** WHAT THE TASK ASKS **
The complete listing should be restated exactly.

** DATA LINES **
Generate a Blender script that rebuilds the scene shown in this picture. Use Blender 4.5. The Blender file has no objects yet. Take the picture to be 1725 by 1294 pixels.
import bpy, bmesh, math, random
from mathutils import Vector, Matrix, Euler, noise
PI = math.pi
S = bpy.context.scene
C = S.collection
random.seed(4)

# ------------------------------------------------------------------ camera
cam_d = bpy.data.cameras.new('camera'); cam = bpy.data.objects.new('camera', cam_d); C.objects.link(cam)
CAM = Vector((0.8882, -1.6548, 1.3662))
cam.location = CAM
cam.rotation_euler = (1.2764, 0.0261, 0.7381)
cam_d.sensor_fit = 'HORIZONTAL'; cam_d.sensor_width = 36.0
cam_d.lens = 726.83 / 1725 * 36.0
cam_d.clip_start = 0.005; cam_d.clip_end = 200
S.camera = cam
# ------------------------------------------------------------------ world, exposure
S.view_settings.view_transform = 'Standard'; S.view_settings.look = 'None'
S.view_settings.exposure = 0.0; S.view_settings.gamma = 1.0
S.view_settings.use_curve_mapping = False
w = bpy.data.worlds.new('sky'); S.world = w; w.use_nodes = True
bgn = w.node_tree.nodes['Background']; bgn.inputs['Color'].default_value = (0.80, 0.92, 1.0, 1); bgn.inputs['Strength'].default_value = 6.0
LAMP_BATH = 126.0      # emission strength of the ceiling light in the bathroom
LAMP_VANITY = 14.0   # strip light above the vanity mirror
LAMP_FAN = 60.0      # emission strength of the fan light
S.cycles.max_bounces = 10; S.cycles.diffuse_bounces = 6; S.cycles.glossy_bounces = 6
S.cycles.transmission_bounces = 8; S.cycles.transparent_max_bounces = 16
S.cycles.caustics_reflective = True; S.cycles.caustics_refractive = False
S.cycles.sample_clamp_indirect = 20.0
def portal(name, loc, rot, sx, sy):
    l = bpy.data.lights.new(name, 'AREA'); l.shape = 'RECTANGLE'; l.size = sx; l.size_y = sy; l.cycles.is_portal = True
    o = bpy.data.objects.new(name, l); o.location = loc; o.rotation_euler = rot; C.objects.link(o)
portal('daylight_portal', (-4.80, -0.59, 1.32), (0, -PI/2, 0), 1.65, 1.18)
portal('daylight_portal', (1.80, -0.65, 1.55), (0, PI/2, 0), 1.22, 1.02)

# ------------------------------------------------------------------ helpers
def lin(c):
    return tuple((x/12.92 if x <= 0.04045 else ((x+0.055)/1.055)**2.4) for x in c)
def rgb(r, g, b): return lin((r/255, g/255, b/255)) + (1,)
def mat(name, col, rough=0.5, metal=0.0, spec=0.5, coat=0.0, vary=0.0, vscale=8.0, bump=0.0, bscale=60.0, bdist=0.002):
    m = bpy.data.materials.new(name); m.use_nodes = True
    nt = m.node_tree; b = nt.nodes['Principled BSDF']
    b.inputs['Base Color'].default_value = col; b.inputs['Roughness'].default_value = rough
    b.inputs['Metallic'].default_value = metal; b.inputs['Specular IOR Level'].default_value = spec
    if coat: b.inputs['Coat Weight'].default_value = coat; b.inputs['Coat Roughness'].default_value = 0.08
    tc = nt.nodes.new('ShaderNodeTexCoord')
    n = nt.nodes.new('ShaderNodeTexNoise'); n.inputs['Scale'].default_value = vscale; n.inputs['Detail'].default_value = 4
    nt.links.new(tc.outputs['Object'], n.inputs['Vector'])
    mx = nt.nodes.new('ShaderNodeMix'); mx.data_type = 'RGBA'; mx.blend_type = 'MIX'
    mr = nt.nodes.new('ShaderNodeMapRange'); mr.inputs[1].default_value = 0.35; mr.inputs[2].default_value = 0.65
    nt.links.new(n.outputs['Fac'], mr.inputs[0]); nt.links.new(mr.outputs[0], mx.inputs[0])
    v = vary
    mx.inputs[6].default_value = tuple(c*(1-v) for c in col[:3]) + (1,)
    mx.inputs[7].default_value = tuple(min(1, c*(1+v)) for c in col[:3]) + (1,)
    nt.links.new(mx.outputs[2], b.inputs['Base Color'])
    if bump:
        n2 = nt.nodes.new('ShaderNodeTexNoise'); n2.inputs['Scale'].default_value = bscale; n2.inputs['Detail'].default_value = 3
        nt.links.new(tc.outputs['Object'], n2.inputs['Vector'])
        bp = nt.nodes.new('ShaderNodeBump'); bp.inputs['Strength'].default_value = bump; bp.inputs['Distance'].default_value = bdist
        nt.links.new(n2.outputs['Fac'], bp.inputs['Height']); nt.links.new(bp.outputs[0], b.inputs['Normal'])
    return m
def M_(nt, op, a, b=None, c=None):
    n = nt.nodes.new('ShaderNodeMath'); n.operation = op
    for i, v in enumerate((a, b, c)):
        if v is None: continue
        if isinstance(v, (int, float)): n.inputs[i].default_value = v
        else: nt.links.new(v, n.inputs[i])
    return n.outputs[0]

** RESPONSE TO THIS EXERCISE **
Generate a Blender script that rebuilds the scene shown in this picture. Use Blender 4.5. The Blender file has no objects yet. Take the picture to be 1725 by 1294 pixels.
import bpy, bmesh, math, random
from mathutils import Vector, Matrix, Euler, noise
PI = math.pi
S = bpy.context.scene
C = S.collection
random.seed(4)

# ------------------------------------------------------------------ camera
cam_d = bpy.data.cameras.new('camera'); cam = bpy.data.objects.new('camera', cam_d); C.objects.link(cam)
CAM = Vector((0.8882, -1.6548, 1.3662))
cam.location = CAM
cam.rotation_euler = (1.2764, 0.0261, 0.7381)
cam_d.sensor_fit = 'HORIZONTAL'; cam_d.sensor_width = 36.0
cam_d.lens = 726.83 / 1725 * 36.0
cam_d.clip_start = 0.005; cam_d.clip_end = 200
S.camera = cam
# ------------------------------------------------------------------ world, exposure
S.view_settings.view_transform = 'Standard'; S.view_settings.look = 'None'
S.view_settings.exposure = 0.0; S.view_settings.gamma = 1.0
S.view_settings.use_curve_mapping = False
w = bpy.data.worlds.new('sky'); S.world = w; w.use_nodes = True
bgn = w.node_tree.nodes['Background']; bgn.inputs['Color'].default_value = (0.80, 0.92, 1.0, 1); bgn.inputs['Strength'].default_value = 6.0
LAMP_BATH = 126.0      # emission strength of the ceiling light in the bathroom
LAMP_VANITY = 14.0   # strip light above the vanity mirror
LAMP_FAN = 60.0      # emission strength of the fan light
S.cycles.max_bounces = 10; S.cycles.diffuse_bounces = 6; S.cycles.glossy_bounces = 6
S.cycles.transmission_bounces = 8; S.cycles.transparent_max_bounces = 16
S.cycles.caustics_reflective = True; S.cycles.caustics_refractive = False
S.cycles.sample_clamp_indirect = 20.0
def portal(name, loc, rot, sx, sy):
    l = bpy.data.lights.new(name, 'AREA'); l.shape = 'RECTANGLE'; l.size = sx; l.size_y = sy; l.cycles.is_portal = True
    o = bpy.data.objects.new(name, l); o.location = loc; o.rotation_euler = rot; C.objects.link(o)
portal('daylight_portal', (-4.80, -0.59, 1.32), (0, -PI/2, 0), 1.65, 1.18)
portal('daylight_portal', (1.80, -0.65, 1.55), (0, PI/2, 0), 1.22, 1.02)

# ------------------------------------------------------------------ helpers
def lin(c):
    return tuple((x/12.92 if x <= 0.04045 else ((x+0.055)/1.055)**2.4) for x in c)
def rgb(r, g, b): return lin((r/255, g/255, b/255)) + (1,)
def mat(name, col, rough=0.5, metal=0.0, spec=0.5, coat=0.0, vary=0.0, vscale=8.0, bump=0.0, bscale=60.0, bdist=0.002):
    m = bpy.data.materials.new(name); m.use_nodes = True
    nt = m.node_tree; b = nt.nodes['Principled BSDF']
    b.inputs['Base Color'].default_value = col; b.inputs['Roughness'].default_value = rough
    b.inputs['Metallic'].default_value = metal; b.inputs['Specular IOR Level'].default_value = spec
    if coat: b.inputs['Coat Weight'].default_value = coat; b.inputs['Coat Roughness'].default_value = 0.08
    tc = nt.nodes.new('ShaderNodeTexCoord')
    n = nt.nodes.new('ShaderNodeTexNoise'); n.inputs['Scale'].default_value = vscale; n.inputs['Detail'].default_value = 4
    nt.links.new(tc.outputs['Object'], n.inputs['Vector'])
    mx = nt.nodes.new('ShaderNodeMix'); mx.data_type = 'RGBA'; mx.blend_type = 'MIX'
    mr = nt.nodes.new('ShaderNodeMapRange'); mr.inputs[1].default_value = 0.35; mr.inputs[2].default_value = 0.65
    nt.links.new(n.outputs['Fac'], mr.inputs[0]); nt.links.new(mr.outputs[0], mx.inputs[0])
    v = vary
    mx.inputs[6].default_value = tuple(c*(1-v) for c in col[:3]) + (1,)
    mx.inputs[7].default_value = tuple(min(1, c*(1+v)) for c in col[:3]) + (1,)
    nt.links.new(mx.outputs[2], b.inputs['Base Color'])
    if bump:
        n2 = nt.nodes.new('ShaderNodeTexNoise'); n2.inputs['Scale'].default_value = bscale; n2.inputs['Detail'].default_value = 3
        nt.links.new(tc.outputs['Object'], n2.inputs['Vector'])
        bp = nt.nodes.new('ShaderNodeBump'); bp.inputs['Strength'].default_value = bump; bp.inputs['Distance'].default_value = bdist
        nt.links.new(n2.outputs['Fac'], bp.inputs['Height']); nt.links.new(bp.outputs[0], b.inputs['Normal'])
    return m
def M_(nt, op, a, b=None, c=None):
    n = nt.nodes.new('ShaderNodeMath'); n.operation = op
    for i, v in enumerate((a, b, c)):
        if v is None: continue
        if isinstance(v, (int, float)): n.inputs[i].default_value = v
        else: nt.links.new(v, n.inputs[i])
    return n.outputs[0]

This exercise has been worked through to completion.